Das war in etwa die einzige Melodie mit Wiedererkennungseffekt, während der Rest eine ununterbrochene Abfolge von Tonfolgen war. Psychedelisch, mit den verschiedensten Synthesizer – Klangvariationen eines Mitmusikers, während sich ein anderer einer Art Röhrenglocken bediente und auch zwischenzeitlich auch mal den Gong schlug, während eine Musikerin eine Art Sprechgesang zum Besten gab und dazwischen auch mal richtig sang, meist in englisch.
Die Grenze zum Kitsch ist manchmal nicht weit entfernt.
Die Musik von Yann Tiersen schrammte ja schon oft am emotionalen Kitsch vorbei, nun überschreitet er die Grenze mehrfach. Sehr freundlich ausgedrückt könnte etliche der Songs als schön und schwelgerisch bezeichnen, aber bisweilen ist es einfach zu viel des Guten. Es hilft zu wissen, dass sich der französische Multiinstrumentalist als ein sehr naturverbundener Mensch versteht.
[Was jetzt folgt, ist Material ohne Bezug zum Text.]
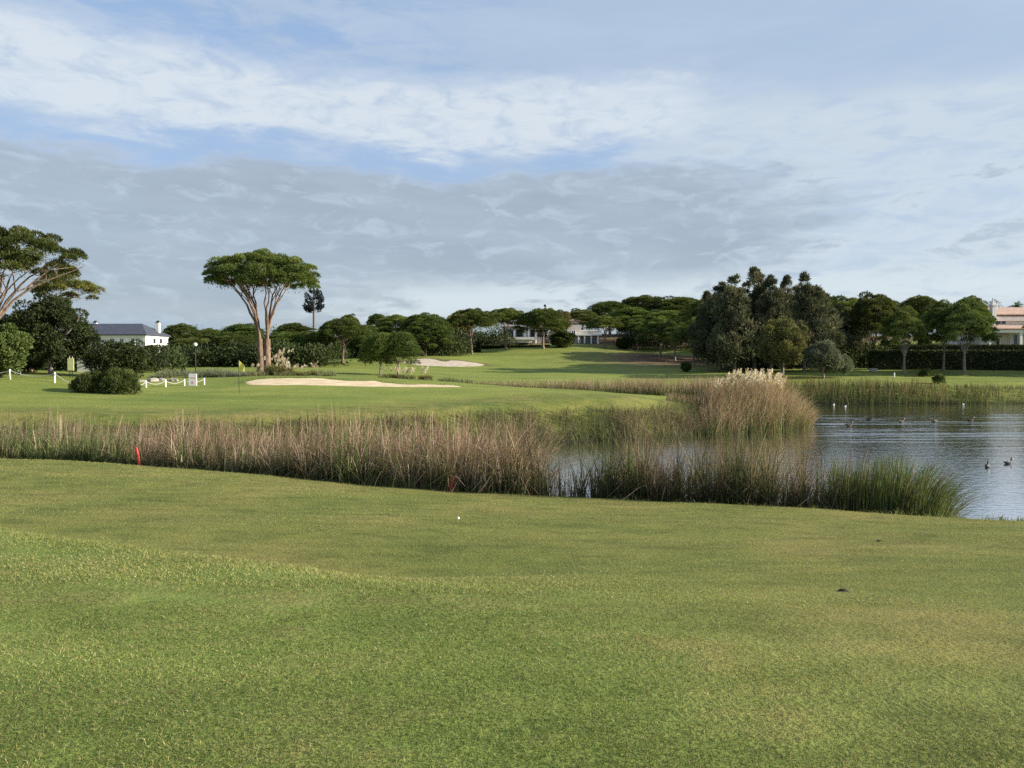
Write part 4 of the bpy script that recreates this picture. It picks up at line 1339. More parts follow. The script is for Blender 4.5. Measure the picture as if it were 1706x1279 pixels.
# middle villa with terrace
D = 158.0; s = D / FPX
bx, by, bz = g(868, D)
zz = lambda py: pt(868, py, D)[2] - bz
xx = lambda px: (px - 868) * s
h = empty('terrace_villa', (bx, by, bz))
tag(h, 'white villa with columned veranda and flat terrace roof between the pines', 'house')
part('wall', [box(xx(838), xx(908), 2.2, 9, -1.0, zz(543))], M_CREAM, h)
part('terrace_roof', [box(xx(843), xx(890), -3.0, 1.6, zz(566), zz(562)), box(xx(846), xx(886), -2.6, 1.2, zz(571), zz(566) - 0.003)], M_WHITE, h)
part('parapet', [box(xx(836), xx(910), 1.2, 9.2, zz(543) + 0.003, zz(540.5))], M_WHITE, h)
for c in (857, 875, 881, 893):
    part('column', [bevbox(xx(c) - 0.14, xx(c) + 0.14, 1.25, 1.55, -0.5, zz(543), 0.03)], M_PAINT, h)
for a, b in ((845, 855), (860, 871), (884, 891), (896, 904)):
    window(h, xx(a), xx(b), zz(561), zz(548), 2.198, M_DARKMETAL)
part('roof', [box(xx(838), xx(908), 2.0, 9.0, zz(540.5) + 0.003, zz(540.5) + 0.3)], M_TILE, h)

D = 160.0; s = D / FPX
bx, by, bz = g(960, D)
zz = lambda py: pt(960, py, D)[2] - bz
xx = lambda px: (px - 960) * s
h = empty('gabled_villa', (bx, by, bz))
tag(h, 'pale stucco villa with stepped wall, small window and garden arches behind the round shrub', 'house')
part('wall', [box(xx(945), xx(968), 0, 6, -1, zz(541)), box(xx(968), xx(999), 0.4, 6, -1, zz(551)), box(xx(915), xx(945), 1.0, 6, -1, zz(552))], M_CREAM, h)
gv = np.array([[xx(916), 0.7, zz(552)], [xx(937), 0.7, zz(552)], [xx(926), 0.7, zz(543)], [xx(916), 6.2, zz(552)], [xx(937), 6.2, zz(552)], [xx(926), 6.2, zz(543)]])
mk('gable', [(gv, np.array([[0, 1, 2], [5, 4, 3]]), 0), (gv, np.array([[0, 3, 4, 1], [1, 4, 5, 2], [2, 5, 3, 0]]), 0)], M_CREAM, h)
part('roof_slab', [box(xx(943), xx(1001), -1.2, 0.395, zz(559), zz(557)), box(xx(966), xx(1001), 0.2, 6.2, zz(551) + 0.003, zz(549.5))], M_WHITE, h)
window(h, xx(951.5), xx(959), zz(556), zz(550), -0.002, M_PAINT)
for c in (963, 973, 984, 995):
    part('column', [bevbox(xx(c) - 0.15, xx(c) + 0.15, -1.1, -0.8, -1, zz(559) - 0.003, 0.03)], M_PAINT, h)
for c in (968, 979, 989.5):
    part('doorway', [box(xx(c) - 0.45, xx(c) + 0.45, -0.03 + 0.4, 0.398, -0.3, zz(563))], M_GLASS, h)
q, t = hip_roof(xx(934), xx(972), 7, 15, zz(532), zz(523) - zz(532), 2.0, 0.2)
rf = mk('roof', [(q[0], q[1], 0), (t[0], t[1], 0)], M_TILE, h)
part('upper_wall', [box(xx(936), xx(970), 7.4, 14.6, -1, zz(532) - 0.003)], M_CREAM, h)

# right villa
D = 128.0; s = D / FPX
bx, by, bz = g(1680, D)
zz = lambda py: pt(1680, py, D)[2] - bz
xx = lambda px: (px - 1680) * s
h = empty('tiled_villa', (bx, by, bz))
tag(h, 'white villa with terracotta tile roofs, tall white chimney and columned porch at the right edge', 'house')
part('wall', [box(xx(1652), xx(1800), 5.5, 14, -2, zz(523)), box(xx(1646), xx(1800), 2.2, 5.4, -2, zz(549))], M_WHITE, h)
q, t = hip_roof(xx(1634), xx(1810), 4.8, 15, zz(522), zz(505) - zz(522), 3.0, 0.2)
mk('roof', [(q[0], q[1], 0), (t[0], t[1], 0)], M_TILE, h)
V = np.array([[xx(1642), -0.8, zz(547)], [xx(1802), -0.8, zz(547)], [xx(1802), 5.2, zz(539)], [xx(1642), 5.2, zz(539)],
              [xx(1642), -0.8, zz(548.5)], [xx(1802), -0.8, zz(548.5)], [xx(1802), 5.2, zz(540.5)], [xx(1642), 5.2, zz(540.5)]])
mk('porch_roof', [(V, np.array([[0, 1, 2, 3], [4, 7, 6, 5], [0, 4, 5, 1], [1, 5, 6, 2], [2, 6, 7, 3], [3, 7, 4, 0]]), 0)], M_TILE, h)
part('beam', [box(xx(1643), xx(1801), -0.5, -0.1, zz(554), zz(549) - 0.02)], M_PAINT, h)
for c in (1645.5, 1697, 1748):
    part('column', [bevbox(xx(c) - 0.2, xx(c) + 0.2, -0.5, -0.1, -2, zz(554) - 0.003, 0.04)], M_PAINT, h)
part('arch_wall', [box(xx(1664), xx(1694), 1.9, 2.195, -2, zz(556))], M_CREAM, h)
part('door', [box(xx(1671), xx(1676), 1.86, 1.897, -1, zz(564))], M_DARKMETAL, h)
window(h, xx(1667), xx(1680), zz(560.5), zz(558.5), 1.898, M_DARKMETAL)
window(h, xx(1701), xx(1716), zz(576), zz(556), 2.198, M_PAINT)
ch = part('chimney', [box(xx(1676.5), xx(1683.5), 4.0, 4.9, zz(545), zz(506))], M_PAINT, h)
part('chimney_cap', [box(xx(1675), xx(1685), 3.85, 5.05, zz(506) + 0.002, zz(504)), box(xx(1677.3), xx(1682.7), 4.1, 4.8, zz(504) + 0.002, zz(498)), box(xx(1679), xx(1681), 4.3, 4.6, zz(498) + 0.002, zz(493))], M_PAINT, ch)
part('roof_post', [box(xx(1637), xx(1640), 6, 6.4, zz(512), zz(502)), box(xx(1696), xx(1698.5), 6, 6.4, zz(512), zz(500.5))], M_PAINT, h)
part('terrace_rail', [box(xx(1654), xx(1800), 4.9, 5.2, zz(532), zz(524))], M_CREAM, h)
window(h, xx(1692), xx(1710), zz(538), zz(526), 5.498, M_PAINT)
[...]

Was schon dadurch deutlich wird, dass er nicht nur auf der bretonischen Insel Quessant (je nach Sprache auch „Ushant“oder „Enez Eusa“ genannt) lebt, sondern dort auch wirklich angekommen ist.
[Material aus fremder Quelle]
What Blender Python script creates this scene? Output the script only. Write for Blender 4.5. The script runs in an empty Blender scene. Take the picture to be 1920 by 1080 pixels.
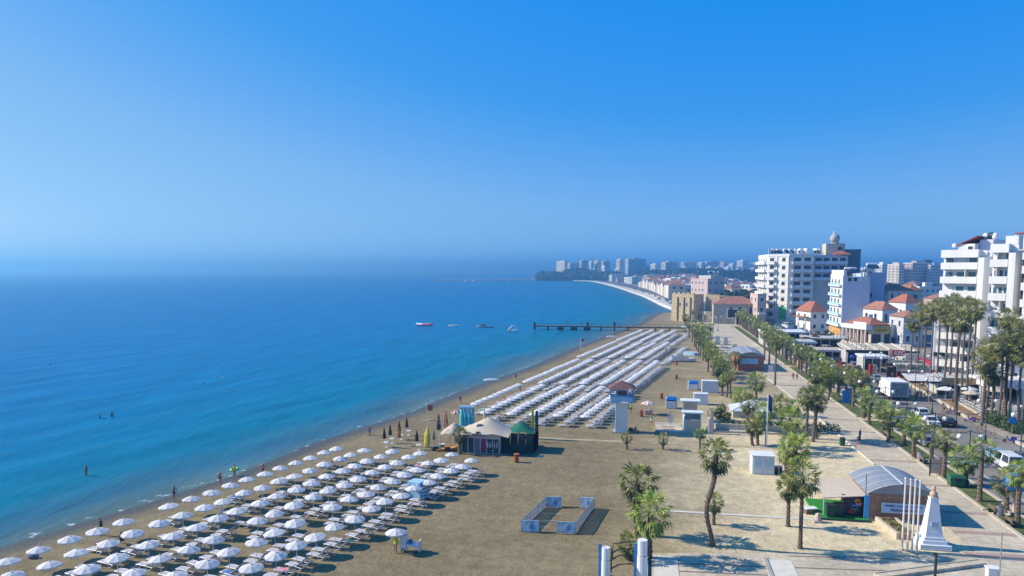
import bpy, math, random
import numpy as np
from mathutils import Vector, Matrix
random.seed(7); RNG = np.random.default_rng(7)
SC = bpy.context.scene
COL = SC.collection
R = math.radians
# ------------------------------------------------------------------ camera
# World: x runs inland across the beach, y runs along the shore away from the camera, z up (metres).
FPX, CAMH, PITCH, YAW = 1400.0, 25.0, R(5.7), R(10.667)
HORIZON = 505.0
PYC = HORIZON + FPX*math.tan(PITCH)
cam_d = bpy.data.cameras.new('camera'); cam = bpy.data.objects.new('camera', cam_d); COL.objects.link(cam)
cam.location = (0, 0, CAMH); cam.rotation_euler = (R(90)-PITCH, 0, YAW)
cam_d.sensor_width = 36.0; cam_d.lens = 36.0*FPX/1920
cam_d.shift_y = (PYC-540.0)/1920
cam_d.clip_start = 0.5; cam_d.clip_end = 160000
SC.camera = cam
# ------------------------------------------------------------------ light
SUN_EL = R(34.0); SUN_AZ = math.atan2(-1.0, 0.03)       # the sun stands over the sea, shadows run inland
world = bpy.data.worlds.new('World'); SC.world = world; world.use_nodes = True
wn, wl = world.node_tree.nodes, world.node_tree.links
bg = wn['Background']
sky = wn.new('ShaderNodeTexSky'); sky.sky_type = 'NISHITA'; sky.sun_disc = False
sky.sun_elevation = SUN_EL; sky.sun_rotation = SUN_AZ
sky.altitude = 0; sky.air_density = 1.0; sky.dust_density = 0.6; sky.ozone_density = 4.0
bw = wn.new('ShaderNodeRGBToBW'); wl.new(sky.outputs['Color'], bw.inputs['Color'])
sm = wn.new('ShaderNodeMath'); sm.operation = 'MULTIPLY'; sm.inputs[1].default_value = 0.1; wl.new(bw.outputs[0], sm.inputs[0])
rp = wn.new('ShaderNodeValToRGB'); re_ = rp.color_ramp.elements     # a deep, saturated summer blue for the sky's own brightness
re_[0].position = 0.07; re_[0].color = (0.002, 0.064, 0.27, 1)
re_[1].position = 0.95; re_[1].color = (0.50, 0.60, 0.71, 1)
for p_, c_ in [(0.13, (0.004, 0.135, 0.45, 1)), (0.20, (0.005, 0.18, 0.57, 1)), (0.30, (0.032, 0.222, 0.585, 1)), (0.45, (0.14, 0.325, 0.60, 1)), (0.65, (0.23, 0.42, 0.645, 1))]:
    q_ = re_.new(p_); q_.color = c_
wl.new(sm.outputs[0], rp.inputs['Fac'])
sk = wn.new('ShaderNodeVectorMath'); sk.operation = 'SCALE'; sk.inputs['Scale'].default_value = 1/0.12; wl.new(rp.outputs['Color'], sk.inputs[0])
wl.new(sk.outputs[0], bg.inputs['Color']); bg.inputs['Strength'].default_value = 0.12
sun_d = bpy.data.lights.new('sun', 'SUN'); sun = bpy.data.objects.new('sun', sun_d); COL.objects.link(sun)
sun_d.energy = 4.2; sun_d.angle = R(0.5); sun_d.color = (1.0, 0.90, 0.74)
sdir = Vector((math.sin(SUN_AZ)*math.cos(SUN_EL), math.cos(SUN_AZ)*math.cos(SUN_EL), math.sin(SUN_EL)))
sun.rotation_euler = sdir.to_track_quat('Z', 'Y').to_euler(); sun.location = (-40, 40, 80)
vs = SC.view_settings; vs.view_transform = 'Standard'; vs.look = 'None'; vs.exposure = 0.58; vs.gamma = 1.0; vs.use_curve_mapping = False
SC.cycles.use_denoising = True
SC.cycles.max_bounces = 6; SC.cycles.diffuse_bounces = 2; SC.cycles.glossy_bounces = 2; SC.cycles.transmission_bounces = 3
SC.cycles.transparent_max_bounces = 6; SC.cycles.volume_bounces = 0
SC.cycles.use_fast_gi = False

# ------------------------------------------------------------------ pixel of the photograph -> point of the place
cT, sT, cP, sP = math.cos(YAW), math.sin(YAW), math.cos(PITCH), math.sin(PITCH)
def P(px, py, z=0.0):
    x = (px-960)/FPX; y = (PYC-py)/FPX
    fw = cP+y*sP; up = -sP+y*cP
    k = (z-CAMH)/up
    X, Y = x*k, fw*k
    return (X*cT-Y*sT, X*sT+Y*cT, z)
def T_at(px, s, z=0.0):
    k = (px-960)/FPX; dz = z-CAMH
    return (k*(s*cT*cP-dz*sP)-s*sT)/(cT+k*sT*cP)
def Z_at(t, s, py):
    Y = s*cT-t*sT; y = (PYC-py)/FPX
    return CAMH+Y*(y*cP-sP)/(cP+y*sP)
def topz(px, pyb, pyt):
    t, s, _ = P(px, pyb); return Z_at(t, s, pyt)
def off(px, py, px2):           # metres between two pixels of one row on the ground
    a, b = P(px, py), P(px2, py); return math.hypot(a[0]-b[0], a[1]-b[1])

# ------------------------------------------------------------------ materials
MATS = {}
def mat(name, col, rough=0.75, var=0.12, scale=1.2, metal=0.0, spec=0.3, emis=None, bump=0.0, bscale=8.0, streak=False, alpha=None):
    if name in MATS: return MATS[name]
    m = bpy.data.materials.new(name); m.use_nodes = True
    n, l = m.node_tree.nodes, m.node_tree.links
    b = n['Principled BSDF']
    b.inputs['Roughness'].default_value = rough; b.inputs['Metallic'].default_value = metal
    b.inputs['Specular IOR Level'].default_value = spec
    if alpha is not None: b.inputs['Alpha'].default_value = alpha
    tc = n.new('ShaderNodeTexCoord')
    if var > 0:
        no = n.new('ShaderNodeTexNoise'); no.inputs['Scale'].default_value = scale; no.inputs['Detail'].default_value = 5; no.inputs['Roughness'].default_value = 0.65
        mp = n.new('ShaderNodeMapping')
        if streak: mp.inputs['Scale'].default_value = (1.6, 1.6, 0.25)
        geo = n.new('ShaderNodeNewGeometry')
        l.new(geo.outputs['Position'], mp.inputs['Vector']); l.new(mp.outputs['Vector'], no.inputs['Vector'])
        r = n.new('ShaderNodeValToRGB')
        lo = [max(0, c*(1-1.5*var)) for c in col]; hi = [min(1, c*(1+var)) for c in col]
        r.color_ramp.elements[0].color = (*lo, 1); r.color_ramp.elements[1].color = (*hi, 1)
        r.color_ramp.elements[0].position = 0.28; r.color_ramp.elements[1].position = 0.68
        l.new(no.outputs['Fac'], r.inputs['Fac']); l.new(r.outputs['Color'], b.inputs['Base Color'])
    else:
        b.inputs['Base Color'].default_value = (*col, 1)
    if bump > 0:
        nb = n.new('ShaderNodeTexNoise'); nb.inputs['Scale'].default_value = bscale; nb.inputs['Detail'].default_value = 4
        l.new(tc.outputs['Object'], nb.inputs['Vector'])
        bp = n.new('ShaderNodeBump'); bp.inputs['Strength'].default_value = bump; bp.inputs['Distance'].default_value = 0.05
        l.new(nb.outputs['Fac'], bp.inputs['Height']); l.new(bp.outputs['Normal'], b.inputs['Normal'])
    if emis: b.inputs['Emission Color'].default_value = (*emis, 1); b.inputs['Emission Strength'].default_value = 1
    MATS[name] = m
    return m
def leafmat(name, dark, light, rough=0.6):
    if name in MATS: return MATS[name]
    m = bpy.data.materials.new(name); m.use_nodes = True
    n, l = m.node_tree.nodes, m.node_tree.links
    b = n['Principled BSDF']; b.inputs['Roughness'].default_value = rough; b.inputs['Specular IOR Level'].default_value = 0.35
    a = n.new('ShaderNodeAttribute'); a.attribute_name = 'tone'
    oi = n.new('ShaderNodeObjectInfo')
    ad = n.new('ShaderNodeMath'); ad.operation = 'MULTIPLY_ADD'; ad.inputs[1].default_value = 0.35
    l.new(oi.outputs['Random'], ad.inputs[0]); l.new(a.outputs['Fac'], ad.inputs[2])
    r = n.new('ShaderNodeValToRGB')
    r.color_ramp.elements[0].color = (*dark, 1); r.color_ramp.elements[1].color = (*light, 1)
    r.color_ramp.elements[0].position = 0.1; r.color_ramp.elements[1].position = 1.1 if False else 1.0
    l.new(ad.outputs[0], r.inputs['Fac']); l.new(r.outputs['Color'], b.inputs['Base Color'])
    tr = n.new('ShaderNodeBsdfTranslucent'); l.new(r.outputs['Color'], tr.inputs['Color'])
    mx = n.new('ShaderNodeMixShader'); mx.inputs[0].default_value = 0.18
    out = n['Material Output']
    l.new(b.outputs[0], mx.inputs[1]); l.new(tr.outputs[0], mx.inputs[2]); l.new(mx.outputs[0], out.inputs['Surface'])
    MATS[name] = m
    return m
WHITE = mat('white_paint', (0.78, 0.78, 0.77), 0.5, 0.06, 0.8)
CANVAS = mat('white_canvas', (0.63, 0.615, 0.60), 0.85, 0.13, 0.9)
PLASTIC = mat('white_plastic', (0.74, 0.75, 0.78), 0.4, 0.05, 2.0)
SLING = mat('lounger_sling', (0.52, 0.53, 0.60), 0.7, 0.10, 3.0)
POLE = mat('pale_pole', (0.62, 0.62, 0.60), 0.4, 0.05)
STEEL = mat('grey_steel', (0.35, 0.36, 0.37), 0.4, 0.10, metal=0.4)
DARKM = mat('dark_metal', (0.035, 0.04, 0.045), 0.45, 0.2)
GREENM = mat('dark_green_metal', (0.025, 0.07, 0.06), 0.45, 0.2)
GLASS = mat('window_glass', (0.04, 0.06, 0.08), 0.12, 0.3, 0.4, spec=0.6)
GLASSB = mat('blue_window_glass', (0.07, 0.16, 0.20), 0.15, 0.3, 0.4, spec=0.6)
TILE = mat('red_roof_tile', (0.38, 0.145, 0.085), 0.85, 0.25, 1.5, bump=0.6, bscale=3)
TERRA = mat('faded_roof_tile', (0.36, 0.17, 0.12), 0.85, 0.25, 0.9)
CONC = mat('concrete', (0.38, 0.37, 0.34), 0.9, 0.18, 0.7)
STONE = mat('castle_stone', (0.50, 0.40, 0.25), 0.95, 0.25, 0.9, bump=0.9, bscale=1.5)
CREAM = mat('cream_wall', (0.66, 0.58, 0.45), 0.85, 0.10, 0.5, streak=True)
PINKW = mat('pinkish_wall', (0.60, 0.45, 0.40), 0.85, 0.10, 0.5, streak=True)
WALLW = mat('white_wall', (0.74, 0.74, 0.73), 0.8, 0.07, 0.5, streak=True)
WALLB = mat('shaded_lilac_wall', (0.60, 0.62, 0.72), 0.8, 0.05, 0.4, streak=True)  # white wall with the lilac of its shade put into the colour
GREYW = mat('grey_wall', (0.50, 0.49, 0.47), 0.85, 0.12, 0.5, streak=True)
BEIGE = mat('beige_plaster', (0.58, 0.50, 0.39), 0.85, 0.12, 0.8, streak=True)
BRICK = mat('orange_brown_brick', (0.36, 0.20, 0.12), 0.9, 0.2, 3.0, bump=0.5, bscale=14)
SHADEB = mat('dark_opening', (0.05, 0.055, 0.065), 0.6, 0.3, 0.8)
RED = mat('red_paint', (0.50, 0.03, 0.035), 0.5, 0.1)
ORANGE = mat('orange_plastic', (0.62, 0.17, 0.05), 0.55, 0.1)
YELLOW = mat('yellow_plastic', (0.70, 0.55, 0.04), 0.45, 0.08)
BLUE = mat('bright_blue', (0.03, 0.22, 0.62), 0.5, 0.1)
NAVY = mat('navy_cloth', (0.02, 0.045, 0.22), 0.7, 0.1)
SKYBL = mat('light_blue_cloth', (0.36, 0.58, 0.74), 0.7, 0.12, 4)
TURQ = mat('turquoise_cloth', (0.08, 0.55, 0.62), 0.6, 0.15, 4)
GREENC = mat('green_shade_net', (0.015, 0.16, 0.10), 0.8, 0.25, 2)
DGREEN = mat('dark_green_plastic', (0.015, 0.07, 0.045), 0.5, 0.15)
TURF = mat('artificial_turf', (0.03, 0.24, 0.035), 0.9, 0.2, 4)
BARK = mat('palm_bark', (0.17, 0.125, 0.095), 0.95, 0.3, 5, bump=1.0, bscale=5)
WOOD = mat('weathered_wood', (0.16, 0.12, 0.09), 0.85, 0.25, 3)
BROWNC = mat('dark_brown_cloth', (0.055, 0.035, 0.03), 0.8, 0.2, 4)
BEIGEC = mat('beige_canvas', (0.56, 0.47, 0.36), 0.85, 0.08, 2)
GLOBE = mat('opal_globe', (0.82, 0.78, 0.75), 0.25, 0.0)
TYRE = mat('tyre_rubber', (0.02, 0.02, 0.02), 0.8, 0.0)
CHROME = mat('alloy_rim', (0.5, 0.5, 0.52), 0.3, 0.0, metal=0.8)
FROND = leafmat('palm_leaf', (0.03, 0.05, 0.018), (0.34, 0.36, 0.10))
FRONDL = leafmat('bright_palm_leaf', (0.035, 0.085, 0.015), (0.42, 0.50, 0.10))
FRONDO = leafmat('olive_palm_leaf', (0.045, 0.065, 0.02), (0.35, 0.35, 0.115))
DEADF = leafmat('dead_palm_leaf', (0.16, 0.095, 0.05), (0.36, 0.24, 0.13), 0.9)
TREEL = leafmat('tree_leaf', (0.012, 0.035, 0.012), (0.07, 0.11, 0.035))
HEDGEL = leafmat('hedge_leaf', (0.015, 0.05, 0.015), (0.09, 0.16, 0.04))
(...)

Thiersen machte seine Inselträume wahr
Sein letztes, dort thematisch verortetes Studioalbum EUSA kann deshalb als Liebeserklärung an das kleine Eiland verstanden werden, Sein Album ALL entstand sogar an seinem Wohnsitz. „The „Eskal“ heißt Tiersens neues Studio, zusammen mit einem Gemeindezentrum samt Venue in einer verlassenen Diskothek errichtet. Zudem werden die elf Lieder überwiegend in der bretonischen (einer keltischen) Sprache gesungen, inhaltlich aber verlassen sie und die wieder vielen eingewobenen Field Recordings Quessant. Gleich das Eröffnungsstück mit seinem sanften Klavierspiel, dem Vogelgezwitscher und spielenden Kindern führt nach „Tempelhof“, „Usal Road“ nach Kalifornien, wo Yann Tiersen vor einigen Jahren die Bekanntschaft mit einem Berglöwen machte, als er sein Violinenspiel „Open Air“ aufnehmen wollte. Auf „Koad“ („Wood“) geht die Reise zusammen mit Anna von Hausswolff nach England in die südwestliche Grafschaft Devon, wo beeindruckende Mammutbaum-Wälder stehen. Dies alles interessierte die anwesende, offensichtlich richtig „angefressene“ Fangemeinde wenig, applaudierten sie denn oft und herzlich, wann immer die Musiker eine der äußerst raren kleinen Pausen einlegten. So war es denn nicht erstaunlich, dass die Protagonisten zu vier Zugaben applaudiert wurden. Dieses „Supplement“ war es denn auch, was den Abend rettete, kehrte Thiersen dort doch zu dem zurück, wofür ihn seine Fans verehren. Experimentieren ohne abzuheben, Neues kreieren mit Fantasie und Virtuosität, Wohlfühlatmosphäre schaffen, ohne sich in Zuckerwatte eingebettet zu fühlen. Back tot he roots, reduce tot he max. Das Auditorium verdankte dies schlussendlich doch noch mit einer stehenden Ovation.